[Start]

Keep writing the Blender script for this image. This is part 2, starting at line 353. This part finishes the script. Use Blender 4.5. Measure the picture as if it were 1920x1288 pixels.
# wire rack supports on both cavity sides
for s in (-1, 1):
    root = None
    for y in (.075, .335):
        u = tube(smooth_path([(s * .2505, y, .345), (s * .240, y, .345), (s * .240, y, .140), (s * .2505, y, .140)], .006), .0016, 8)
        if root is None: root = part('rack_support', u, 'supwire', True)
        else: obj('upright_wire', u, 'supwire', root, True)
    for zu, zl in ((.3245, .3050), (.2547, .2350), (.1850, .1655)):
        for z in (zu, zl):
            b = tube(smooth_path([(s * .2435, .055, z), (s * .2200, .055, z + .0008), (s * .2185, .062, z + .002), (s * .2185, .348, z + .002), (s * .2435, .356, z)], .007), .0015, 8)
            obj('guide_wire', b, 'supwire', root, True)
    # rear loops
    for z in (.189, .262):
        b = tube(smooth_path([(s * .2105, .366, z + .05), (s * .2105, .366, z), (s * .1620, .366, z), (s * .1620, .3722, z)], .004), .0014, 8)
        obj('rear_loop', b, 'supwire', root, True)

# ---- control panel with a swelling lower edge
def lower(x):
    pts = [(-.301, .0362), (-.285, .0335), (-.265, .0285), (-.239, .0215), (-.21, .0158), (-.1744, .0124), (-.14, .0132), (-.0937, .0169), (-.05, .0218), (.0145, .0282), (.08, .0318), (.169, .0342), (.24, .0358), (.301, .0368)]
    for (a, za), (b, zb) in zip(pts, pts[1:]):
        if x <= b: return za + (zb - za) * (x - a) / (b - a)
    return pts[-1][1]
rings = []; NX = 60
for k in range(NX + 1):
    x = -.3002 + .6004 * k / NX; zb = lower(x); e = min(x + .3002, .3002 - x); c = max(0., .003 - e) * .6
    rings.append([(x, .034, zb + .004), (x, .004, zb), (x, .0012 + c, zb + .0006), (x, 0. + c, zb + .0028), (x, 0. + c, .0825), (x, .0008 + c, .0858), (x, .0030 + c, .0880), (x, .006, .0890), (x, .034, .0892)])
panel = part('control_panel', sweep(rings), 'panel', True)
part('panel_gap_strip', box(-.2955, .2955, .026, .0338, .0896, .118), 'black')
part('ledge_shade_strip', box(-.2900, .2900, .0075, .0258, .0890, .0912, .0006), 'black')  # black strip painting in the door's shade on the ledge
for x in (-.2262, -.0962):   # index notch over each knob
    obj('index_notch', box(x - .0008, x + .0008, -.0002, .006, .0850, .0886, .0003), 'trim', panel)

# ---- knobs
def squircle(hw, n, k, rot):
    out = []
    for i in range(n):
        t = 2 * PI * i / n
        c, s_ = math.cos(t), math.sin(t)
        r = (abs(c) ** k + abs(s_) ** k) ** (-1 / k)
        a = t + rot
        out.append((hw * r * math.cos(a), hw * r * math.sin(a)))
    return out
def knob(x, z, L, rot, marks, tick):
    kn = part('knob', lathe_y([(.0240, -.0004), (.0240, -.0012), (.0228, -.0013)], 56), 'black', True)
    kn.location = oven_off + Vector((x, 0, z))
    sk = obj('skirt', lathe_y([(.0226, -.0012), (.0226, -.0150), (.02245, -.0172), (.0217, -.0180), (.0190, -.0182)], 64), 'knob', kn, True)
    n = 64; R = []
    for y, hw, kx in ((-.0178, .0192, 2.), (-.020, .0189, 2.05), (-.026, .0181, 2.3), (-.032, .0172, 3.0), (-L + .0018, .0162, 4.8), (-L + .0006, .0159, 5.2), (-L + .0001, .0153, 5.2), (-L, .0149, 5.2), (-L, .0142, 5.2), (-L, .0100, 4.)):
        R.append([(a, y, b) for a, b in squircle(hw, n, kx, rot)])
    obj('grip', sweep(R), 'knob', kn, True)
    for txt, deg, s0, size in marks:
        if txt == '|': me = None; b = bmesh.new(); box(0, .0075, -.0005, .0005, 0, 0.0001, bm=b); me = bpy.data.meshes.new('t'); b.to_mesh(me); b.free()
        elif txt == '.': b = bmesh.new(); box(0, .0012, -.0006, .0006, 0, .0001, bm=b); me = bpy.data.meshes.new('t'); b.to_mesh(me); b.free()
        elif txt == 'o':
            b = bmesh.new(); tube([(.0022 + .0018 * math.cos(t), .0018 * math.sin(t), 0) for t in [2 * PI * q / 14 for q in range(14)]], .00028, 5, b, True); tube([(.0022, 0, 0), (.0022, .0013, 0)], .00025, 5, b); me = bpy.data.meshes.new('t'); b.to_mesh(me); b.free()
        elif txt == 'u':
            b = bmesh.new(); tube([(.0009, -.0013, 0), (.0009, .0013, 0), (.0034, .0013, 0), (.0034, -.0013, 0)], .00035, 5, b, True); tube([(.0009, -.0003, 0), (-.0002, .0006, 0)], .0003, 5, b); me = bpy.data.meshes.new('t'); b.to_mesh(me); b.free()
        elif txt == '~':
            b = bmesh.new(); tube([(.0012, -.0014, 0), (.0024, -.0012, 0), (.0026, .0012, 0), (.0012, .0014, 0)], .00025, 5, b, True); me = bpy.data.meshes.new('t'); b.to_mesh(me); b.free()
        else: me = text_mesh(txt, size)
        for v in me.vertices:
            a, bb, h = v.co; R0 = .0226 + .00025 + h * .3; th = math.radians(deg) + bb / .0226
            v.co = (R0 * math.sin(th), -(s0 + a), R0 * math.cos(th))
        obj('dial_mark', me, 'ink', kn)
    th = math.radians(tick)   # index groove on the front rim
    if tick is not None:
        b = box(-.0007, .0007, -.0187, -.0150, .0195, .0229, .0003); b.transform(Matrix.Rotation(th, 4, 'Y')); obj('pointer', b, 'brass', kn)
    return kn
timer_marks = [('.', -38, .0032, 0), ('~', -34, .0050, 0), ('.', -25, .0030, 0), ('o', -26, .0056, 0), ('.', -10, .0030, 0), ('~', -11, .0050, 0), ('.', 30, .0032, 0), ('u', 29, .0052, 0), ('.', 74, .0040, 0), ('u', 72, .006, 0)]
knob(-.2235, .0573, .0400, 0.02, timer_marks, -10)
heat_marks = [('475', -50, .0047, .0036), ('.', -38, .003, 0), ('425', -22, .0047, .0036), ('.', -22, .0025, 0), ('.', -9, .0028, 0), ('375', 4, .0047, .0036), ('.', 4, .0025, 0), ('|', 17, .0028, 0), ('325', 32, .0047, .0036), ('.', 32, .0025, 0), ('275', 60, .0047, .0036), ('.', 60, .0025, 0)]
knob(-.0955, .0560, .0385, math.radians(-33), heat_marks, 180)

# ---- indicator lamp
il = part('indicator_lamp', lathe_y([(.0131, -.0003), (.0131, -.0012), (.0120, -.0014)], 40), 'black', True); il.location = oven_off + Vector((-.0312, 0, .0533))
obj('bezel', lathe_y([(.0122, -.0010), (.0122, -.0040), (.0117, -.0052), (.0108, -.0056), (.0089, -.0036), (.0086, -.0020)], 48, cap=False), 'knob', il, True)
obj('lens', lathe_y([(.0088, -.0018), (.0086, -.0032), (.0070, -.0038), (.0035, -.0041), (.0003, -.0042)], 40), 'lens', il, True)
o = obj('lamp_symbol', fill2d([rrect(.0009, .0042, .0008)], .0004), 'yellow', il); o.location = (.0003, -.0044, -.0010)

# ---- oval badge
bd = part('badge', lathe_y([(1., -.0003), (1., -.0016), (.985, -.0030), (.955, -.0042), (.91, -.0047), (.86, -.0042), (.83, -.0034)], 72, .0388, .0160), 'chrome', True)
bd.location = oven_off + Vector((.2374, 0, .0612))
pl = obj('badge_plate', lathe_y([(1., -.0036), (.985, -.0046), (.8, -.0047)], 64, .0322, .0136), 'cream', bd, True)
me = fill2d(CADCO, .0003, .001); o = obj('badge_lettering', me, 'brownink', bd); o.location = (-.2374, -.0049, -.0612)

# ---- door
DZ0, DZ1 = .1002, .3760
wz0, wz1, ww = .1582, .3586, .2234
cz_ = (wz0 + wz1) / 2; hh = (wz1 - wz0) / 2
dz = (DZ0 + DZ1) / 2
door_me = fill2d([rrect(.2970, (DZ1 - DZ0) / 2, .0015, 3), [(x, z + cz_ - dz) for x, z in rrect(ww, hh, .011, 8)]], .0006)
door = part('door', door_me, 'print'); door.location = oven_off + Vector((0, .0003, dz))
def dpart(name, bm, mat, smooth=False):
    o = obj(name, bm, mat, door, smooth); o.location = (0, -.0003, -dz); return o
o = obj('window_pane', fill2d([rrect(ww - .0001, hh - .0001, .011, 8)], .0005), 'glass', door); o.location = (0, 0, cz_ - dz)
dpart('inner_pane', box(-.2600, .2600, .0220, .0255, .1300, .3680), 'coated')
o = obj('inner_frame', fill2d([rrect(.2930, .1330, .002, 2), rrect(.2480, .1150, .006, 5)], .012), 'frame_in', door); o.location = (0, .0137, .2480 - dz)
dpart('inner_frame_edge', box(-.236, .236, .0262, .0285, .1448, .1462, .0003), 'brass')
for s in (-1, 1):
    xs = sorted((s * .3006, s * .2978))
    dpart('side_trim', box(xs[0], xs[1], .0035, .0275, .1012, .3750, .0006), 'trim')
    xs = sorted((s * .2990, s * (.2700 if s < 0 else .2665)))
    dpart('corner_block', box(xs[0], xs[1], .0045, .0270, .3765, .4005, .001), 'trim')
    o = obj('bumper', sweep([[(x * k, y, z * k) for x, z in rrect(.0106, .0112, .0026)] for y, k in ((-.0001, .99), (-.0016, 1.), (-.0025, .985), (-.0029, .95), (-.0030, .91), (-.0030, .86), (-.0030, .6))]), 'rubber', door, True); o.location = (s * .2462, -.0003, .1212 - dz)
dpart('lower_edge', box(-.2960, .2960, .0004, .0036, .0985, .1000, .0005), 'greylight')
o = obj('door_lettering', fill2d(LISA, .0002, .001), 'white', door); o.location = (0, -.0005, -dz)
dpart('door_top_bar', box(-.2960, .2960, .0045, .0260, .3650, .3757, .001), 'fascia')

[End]

• [Task goal]: Print, please, the lines above from the very first through the one that holds "obj('rear_loop', b, 'supwire', root, True)", both included, word for word and with nothing else.

• [Solved problem]:
Keep writing the Blender script for this image. This is part 2, starting at line 353. This part finishes the script. Use Blender 4.5. Measure the picture as if it were 1920x1288 pixels.
# wire rack supports on both cavity sides
for s in (-1, 1):
    root = None
    for y in (.075, .335):
        u = tube(smooth_path([(s * .2505, y, .345), (s * .240, y, .345), (s * .240, y, .140), (s * .2505, y, .140)], .006), .0016, 8)
        if root is None: root = part('rack_support', u, 'supwire', True)
        else: obj('upright_wire', u, 'supwire', root, True)
    for zu, zl in ((.3245, .3050), (.2547, .2350), (.1850, .1655)):
        for z in (zu, zl):
            b = tube(smooth_path([(s * .2435, .055, z), (s * .2200, .055, z + .0008), (s * .2185, .062, z + .002), (s * .2185, .348, z + .002), (s * .2435, .356, z)], .007), .0015, 8)
            obj('guide_wire', b, 'supwire', root, True)
    # rear loops
    for z in (.189, .262):
        b = tube(smooth_path([(s * .2105, .366, z + .05), (s * .2105, .366, z), (s * .1620, .366, z), (s * .1620, .3722, z)], .004), .0014, 8)
        obj('rear_loop', b, 'supwire', root, True)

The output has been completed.